A reportagem divulgada pelo Fantástico (rede Globo), no último domingo (24), mostrou a ilegalidade na compra de terras que deveriam ser destinadas à assentamentos da reforma agrária, no município de Cumuruxatiba, no sul da Bahia.
A primeira denúncia oficial, ocorreu em outubro de 2003, pelo Sindicato dos Trabalhadores na Agricultura Familiar (Sintraf) do Vale do Jucuruçú, e pela Associação Comunitária Pequenos Produtores Projeto de Assentamento (PA) Cumuruxatiba, apontava a venda de quatro lotes em assembleias que contaram com a participação de representantes do Instituto Nacional de Colonização e Reforma Agrária (INCRA), além da retificação da portaria de criação do PA que aumentava de 125 para 211 a quantidade de famílias que seriam assentadas, desrespeitando a reserva de mata atlântica dos lotes.
Todas essas ações foram feitas com a participação do Sindicato dos Trabalhadores Rurais do Prado, filiado à Central dos Trabalhadores e Trabalhadoras do Brasil (CTB). Segundo a matéria veiculada, e o próprio depoimento de moradores, o STR recebe propina pela venda dos lotes.
“Antes de protocolarmos a denúncia na Ouvidoria Agrária do MDA [Ministério do Desenvolvimento Agrário] denunciávamos essas falcatruas na Unidade Avançada do Extremo Sul da Bahia desde 2002, mas até então não sabíamos que tinha também não apenas o dedo, mas a mão inteira do INCRA nessa história”, contou Pedro dos Anjos, presidente do Sintraf Vale do Jucuruçú.
Embora em 2004, tenha sido aberto Processo Administrativo de Sindicância Investigativa, para apuração do crime, por meio da ouvidoria Agrária Regional (SR-05), a comissão de investigação era composta por servidores do INCRA-Bahia o que travou o processo.

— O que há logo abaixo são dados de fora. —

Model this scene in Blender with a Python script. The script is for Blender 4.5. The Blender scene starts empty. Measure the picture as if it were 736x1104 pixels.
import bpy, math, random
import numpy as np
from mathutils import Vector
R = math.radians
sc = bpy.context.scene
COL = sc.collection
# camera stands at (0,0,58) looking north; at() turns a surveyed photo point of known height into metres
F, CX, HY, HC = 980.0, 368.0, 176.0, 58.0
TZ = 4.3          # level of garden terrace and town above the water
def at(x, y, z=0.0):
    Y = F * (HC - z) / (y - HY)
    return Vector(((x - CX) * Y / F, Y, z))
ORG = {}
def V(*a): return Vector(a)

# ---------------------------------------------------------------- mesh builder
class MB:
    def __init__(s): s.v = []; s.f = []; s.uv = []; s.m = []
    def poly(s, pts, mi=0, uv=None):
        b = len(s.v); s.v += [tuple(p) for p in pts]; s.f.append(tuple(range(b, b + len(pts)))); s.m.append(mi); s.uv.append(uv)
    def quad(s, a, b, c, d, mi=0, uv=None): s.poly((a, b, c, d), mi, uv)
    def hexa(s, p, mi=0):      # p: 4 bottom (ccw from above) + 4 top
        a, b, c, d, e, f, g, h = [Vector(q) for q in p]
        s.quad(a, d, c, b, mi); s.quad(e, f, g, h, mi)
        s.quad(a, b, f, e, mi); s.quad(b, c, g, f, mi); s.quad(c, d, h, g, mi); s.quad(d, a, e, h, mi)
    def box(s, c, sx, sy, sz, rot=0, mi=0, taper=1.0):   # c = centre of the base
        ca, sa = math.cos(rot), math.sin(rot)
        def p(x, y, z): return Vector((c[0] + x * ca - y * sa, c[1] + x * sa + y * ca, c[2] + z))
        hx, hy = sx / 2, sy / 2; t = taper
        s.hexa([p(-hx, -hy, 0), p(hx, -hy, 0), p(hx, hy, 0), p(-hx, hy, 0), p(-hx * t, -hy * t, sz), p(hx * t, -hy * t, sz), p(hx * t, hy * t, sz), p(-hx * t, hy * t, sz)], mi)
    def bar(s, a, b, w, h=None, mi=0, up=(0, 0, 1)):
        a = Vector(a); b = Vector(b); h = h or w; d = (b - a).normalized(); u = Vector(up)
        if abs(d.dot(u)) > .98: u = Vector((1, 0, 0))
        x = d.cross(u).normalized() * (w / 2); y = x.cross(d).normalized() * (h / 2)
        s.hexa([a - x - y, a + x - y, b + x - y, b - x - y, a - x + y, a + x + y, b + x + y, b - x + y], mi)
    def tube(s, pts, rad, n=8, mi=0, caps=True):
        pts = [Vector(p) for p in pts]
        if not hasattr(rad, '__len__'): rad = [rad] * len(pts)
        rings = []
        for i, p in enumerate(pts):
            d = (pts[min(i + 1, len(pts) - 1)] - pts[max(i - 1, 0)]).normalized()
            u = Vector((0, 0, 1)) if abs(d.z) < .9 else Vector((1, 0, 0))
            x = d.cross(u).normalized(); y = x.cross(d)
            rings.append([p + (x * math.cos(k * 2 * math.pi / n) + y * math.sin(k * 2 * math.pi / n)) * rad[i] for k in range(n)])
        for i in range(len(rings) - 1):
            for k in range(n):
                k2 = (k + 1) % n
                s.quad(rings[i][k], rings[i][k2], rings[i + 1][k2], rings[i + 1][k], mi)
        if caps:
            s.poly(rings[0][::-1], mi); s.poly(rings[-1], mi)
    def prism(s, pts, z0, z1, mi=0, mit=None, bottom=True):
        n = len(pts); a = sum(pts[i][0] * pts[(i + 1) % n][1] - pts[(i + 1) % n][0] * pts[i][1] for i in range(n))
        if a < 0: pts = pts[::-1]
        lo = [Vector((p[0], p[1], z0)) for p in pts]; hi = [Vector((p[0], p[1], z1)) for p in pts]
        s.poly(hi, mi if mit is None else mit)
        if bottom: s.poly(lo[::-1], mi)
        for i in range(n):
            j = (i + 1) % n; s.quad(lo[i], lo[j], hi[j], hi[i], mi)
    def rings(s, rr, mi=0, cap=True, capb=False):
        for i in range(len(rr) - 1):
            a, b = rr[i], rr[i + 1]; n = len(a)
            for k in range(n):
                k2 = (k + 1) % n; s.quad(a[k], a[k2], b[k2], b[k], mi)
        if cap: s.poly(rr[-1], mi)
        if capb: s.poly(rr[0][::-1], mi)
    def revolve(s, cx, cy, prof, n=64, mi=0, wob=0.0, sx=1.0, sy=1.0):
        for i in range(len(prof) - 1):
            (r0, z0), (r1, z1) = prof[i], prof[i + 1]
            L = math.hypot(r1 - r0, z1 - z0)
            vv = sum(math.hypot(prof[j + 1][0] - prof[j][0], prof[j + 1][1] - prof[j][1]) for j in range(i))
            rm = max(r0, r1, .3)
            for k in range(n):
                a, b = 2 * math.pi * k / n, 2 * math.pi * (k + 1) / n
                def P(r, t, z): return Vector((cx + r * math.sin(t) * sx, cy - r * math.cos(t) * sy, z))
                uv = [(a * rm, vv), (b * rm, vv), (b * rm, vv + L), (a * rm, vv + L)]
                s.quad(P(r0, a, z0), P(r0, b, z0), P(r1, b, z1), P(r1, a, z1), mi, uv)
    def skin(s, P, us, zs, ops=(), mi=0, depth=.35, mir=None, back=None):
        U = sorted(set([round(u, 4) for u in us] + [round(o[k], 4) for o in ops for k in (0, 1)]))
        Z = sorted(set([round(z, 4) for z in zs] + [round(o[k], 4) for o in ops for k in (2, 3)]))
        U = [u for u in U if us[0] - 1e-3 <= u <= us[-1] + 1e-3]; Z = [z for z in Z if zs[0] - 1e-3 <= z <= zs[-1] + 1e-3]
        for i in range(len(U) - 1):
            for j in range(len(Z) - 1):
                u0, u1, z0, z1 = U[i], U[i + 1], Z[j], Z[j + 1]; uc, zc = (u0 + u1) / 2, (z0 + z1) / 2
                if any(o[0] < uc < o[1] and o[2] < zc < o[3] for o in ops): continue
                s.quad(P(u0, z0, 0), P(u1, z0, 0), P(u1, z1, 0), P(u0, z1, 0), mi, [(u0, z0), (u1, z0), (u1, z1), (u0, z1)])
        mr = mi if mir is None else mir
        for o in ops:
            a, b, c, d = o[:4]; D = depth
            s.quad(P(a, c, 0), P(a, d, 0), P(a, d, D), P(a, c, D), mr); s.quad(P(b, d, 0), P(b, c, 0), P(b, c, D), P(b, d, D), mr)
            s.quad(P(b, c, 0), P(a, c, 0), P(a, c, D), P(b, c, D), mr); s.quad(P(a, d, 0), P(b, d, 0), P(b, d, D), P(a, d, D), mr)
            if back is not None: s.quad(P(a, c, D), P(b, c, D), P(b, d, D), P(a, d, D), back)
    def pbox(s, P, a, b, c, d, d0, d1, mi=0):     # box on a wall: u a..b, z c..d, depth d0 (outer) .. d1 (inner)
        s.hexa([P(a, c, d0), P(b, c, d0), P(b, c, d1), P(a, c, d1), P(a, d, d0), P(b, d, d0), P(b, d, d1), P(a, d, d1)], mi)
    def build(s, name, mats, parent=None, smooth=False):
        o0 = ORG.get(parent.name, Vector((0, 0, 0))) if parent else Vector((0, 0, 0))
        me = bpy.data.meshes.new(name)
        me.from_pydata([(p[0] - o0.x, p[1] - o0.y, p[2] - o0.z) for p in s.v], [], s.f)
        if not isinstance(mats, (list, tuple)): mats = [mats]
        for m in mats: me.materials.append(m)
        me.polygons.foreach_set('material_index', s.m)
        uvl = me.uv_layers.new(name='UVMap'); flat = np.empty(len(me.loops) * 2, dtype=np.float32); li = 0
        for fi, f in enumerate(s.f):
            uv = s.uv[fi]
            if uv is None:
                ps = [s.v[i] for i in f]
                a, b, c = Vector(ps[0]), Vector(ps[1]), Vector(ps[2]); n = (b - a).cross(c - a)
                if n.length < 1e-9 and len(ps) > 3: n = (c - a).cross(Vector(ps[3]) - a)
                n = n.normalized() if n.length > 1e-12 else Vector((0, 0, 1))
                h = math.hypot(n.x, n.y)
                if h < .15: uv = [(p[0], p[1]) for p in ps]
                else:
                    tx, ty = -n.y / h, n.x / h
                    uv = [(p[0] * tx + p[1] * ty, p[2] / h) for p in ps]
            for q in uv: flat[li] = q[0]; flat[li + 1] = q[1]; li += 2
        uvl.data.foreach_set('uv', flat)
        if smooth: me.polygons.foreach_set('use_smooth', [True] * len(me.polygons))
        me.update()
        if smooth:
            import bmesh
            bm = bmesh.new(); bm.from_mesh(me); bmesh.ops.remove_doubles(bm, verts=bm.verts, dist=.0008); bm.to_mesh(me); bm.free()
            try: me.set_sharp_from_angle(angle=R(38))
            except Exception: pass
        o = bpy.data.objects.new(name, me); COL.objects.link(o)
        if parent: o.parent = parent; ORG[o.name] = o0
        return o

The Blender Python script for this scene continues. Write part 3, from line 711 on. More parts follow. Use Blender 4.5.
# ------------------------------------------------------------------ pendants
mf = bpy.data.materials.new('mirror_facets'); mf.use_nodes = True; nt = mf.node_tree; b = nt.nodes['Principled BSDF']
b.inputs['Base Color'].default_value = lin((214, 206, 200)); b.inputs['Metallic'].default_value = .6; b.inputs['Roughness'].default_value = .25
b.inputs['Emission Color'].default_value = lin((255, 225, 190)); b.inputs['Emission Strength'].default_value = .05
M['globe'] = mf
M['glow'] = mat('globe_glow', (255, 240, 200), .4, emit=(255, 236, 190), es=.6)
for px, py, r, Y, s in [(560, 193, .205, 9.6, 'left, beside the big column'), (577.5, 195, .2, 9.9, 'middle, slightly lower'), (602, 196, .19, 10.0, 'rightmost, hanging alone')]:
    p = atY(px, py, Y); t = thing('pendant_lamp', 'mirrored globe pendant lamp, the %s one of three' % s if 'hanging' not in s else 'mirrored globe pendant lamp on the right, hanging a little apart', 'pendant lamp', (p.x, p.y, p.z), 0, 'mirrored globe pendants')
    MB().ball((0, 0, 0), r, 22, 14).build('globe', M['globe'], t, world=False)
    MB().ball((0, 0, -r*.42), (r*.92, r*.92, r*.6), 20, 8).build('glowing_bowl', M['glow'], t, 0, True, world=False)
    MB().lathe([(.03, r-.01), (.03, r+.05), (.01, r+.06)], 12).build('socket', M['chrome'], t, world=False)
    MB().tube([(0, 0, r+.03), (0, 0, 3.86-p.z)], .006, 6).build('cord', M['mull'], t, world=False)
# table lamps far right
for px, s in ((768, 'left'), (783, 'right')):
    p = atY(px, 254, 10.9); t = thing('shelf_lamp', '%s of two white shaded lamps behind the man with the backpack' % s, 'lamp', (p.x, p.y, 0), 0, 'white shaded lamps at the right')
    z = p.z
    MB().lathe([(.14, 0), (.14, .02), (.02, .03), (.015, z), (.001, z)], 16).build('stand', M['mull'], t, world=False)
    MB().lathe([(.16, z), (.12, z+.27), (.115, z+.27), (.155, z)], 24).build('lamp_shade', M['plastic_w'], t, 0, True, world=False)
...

No documento enviado ao desembargador José Gersino da Silva, ouvidor Agrário Nacional, o Sintraf Jucuruçu, relata o abandono das investigações por parte da comissão investigativa que “passa a questionar os denunciantes e a ingerir na administração da associação”, mesmo com a presença de provas como, por exemplo, atas de assembleias que identificam a venda dos lotes.
Antes de chegar à Ouvidoria Agrária Nacional, as denúncias foram protocoladas no MDA, Ministério da Justiça, Advocacia Geral da União e INCRA Nacional. Em 2006, o SINTRAF Jucuruçu, reivindica ao Desembargador Gercino, Ouvidor Agrário Nacional, que afaste o INCRA no estado do Projeto de Assentamento Cumuruxatiba, uma vez que ele realizou o cadastro de empresários para acesso ao lote, participou da ocupação, cadastramento e titulação das áreas de Reserva Legal.
Celso Lacerda, presidente do INCRA Nacional informou que o órgão irá até a última instância que é a ação judicial de retomada das terras. Na Bahia, existem mais de 30 ações de reintegração de posse desses lotes ocupados.
De acordo com Elisângela Araújo, coordenadora Geral da FETRAF-BRASIL, o cenário da reforma agrária no Brasil, exige medidas urgentes a serem tomadas pelo governo.
“Vários aspectos precisam ser tratados e reformulados. Primeiro, vivemos com a impunidade e a violência cada vez mais crescente no campo e uma justiça que não funciona quando o assunto é reforma agrária. Temos um órgão responsável pela reforma que não tem poder para agir, que precisa ser reestruturado para que seja um espaço dentro do governo que efetivamente conduza o processo de acesso à terra aos trabalhadores e, consiga estruturar a produção que é necessária e vinculada à reforma agrária”, avaliou Elisângela.
Segundo a coordenadora, a FETRAF-BRASIL continuará vigilante e ativa para cobrar a adoção de medidas para acabar com os conflitos, a mortalidade no campo e a realização da reforma agrária. Entretanto, “se o governo se omitir, compreenderemos que ele não tem interesse em fazer a reforma, não sendo prioridade política do governo”, considerou.